Riding the ultra wideband communications wave

Europe is helping to push forward the boundaries of current radio technology looking at the next generation of radio devices. A whole new Ultra WideBand (UWB) communications industry is emerging and once all phases of a major European research effort into UWB are complete, Europe will be in a stronger position to exploit this new technology.

Ultra wideband usually refers to a radio communications technique based on transmitting very-short-duration pulses, down to nanoseconds (billionths of a second) or picoseconds (trillionths). The occupied bandwidth can take up very large frequency ranges.

This allows UWB to deliver data rates up to 1 gigabit over short distances. With further development UWB may even exceed that speed. It uses little power and can operate in the same bands as existing communications without producing significant interference. The implications and potential applications are enormous, and the market could become a multi-billion business by 2010.

The PULSERS project is massive. In the first phase, the project had 30 partners and phase II, starting in January 2006, will have 36 partners. The total budget is €37 million for the first two phases in total. A third phase is envisaged. For the first phase, the project aimed at defining the systems, developing new components and taking part in defining rules and standards for the radio technology. The second phase includes the development of further components and the demonstration of very high transfer rates. In the last phase the team will integrate UWB with other networks and trial specific system applications. The project’s already considerable positive role in the regulation and standardisation of UWB will be even intensified in the PULSERS Phase II, says Zeisberg.

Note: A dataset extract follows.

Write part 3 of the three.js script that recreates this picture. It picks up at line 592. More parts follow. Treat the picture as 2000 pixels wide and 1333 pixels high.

There is a huge number of potential applications for the technology. Obvious markets are Personal Area Networks (PAN) to link one person’s devices together, or local area networks (LAN), to link devices in a room. This will mean that devices like DVD players, TVs, stereos and speakers can be linked together without wires.

“Besides wireless short range communications …UWB technology enables precise real-time location tracking inherently due to its unique feature of ultra-wide radio frequency band allocation,” says Dr Sven Zeisberg, PULSERS project manager at German firm GWT.

“Widespread application of this new wireless technology will facilitate growth of a number of new market segments -all different, but all enabled by the unique features of UWB radio being highly scalable with regard to complexity, range, costs and data rate as well as location precision accuracy,” he says.

Data rates range from a kilobit per second with a robust, low cost, low complexity, and low power devices, up to a gigabit per second with a high performance and low power devices. Thus, PULSERS currently is working on two systems, a High or Very High Data Rate (HDR, VHDR) system, and a Low Data Rate/Location Tracking (LDR/LT) system.

The regulator estimated that the profits associated with UWB PAN applications would outweigh the costs by 2010, a year after PULSERS completes its final phase. These figures are conservatively estimated for PAN applications alone, they don’t account for any other UWB application or the potential market in other EU states. UWB will probably be huge. “There is a huge potential of creating a new set of applications based on wireless technology,” says Zeisberg. “This could boost European economies.”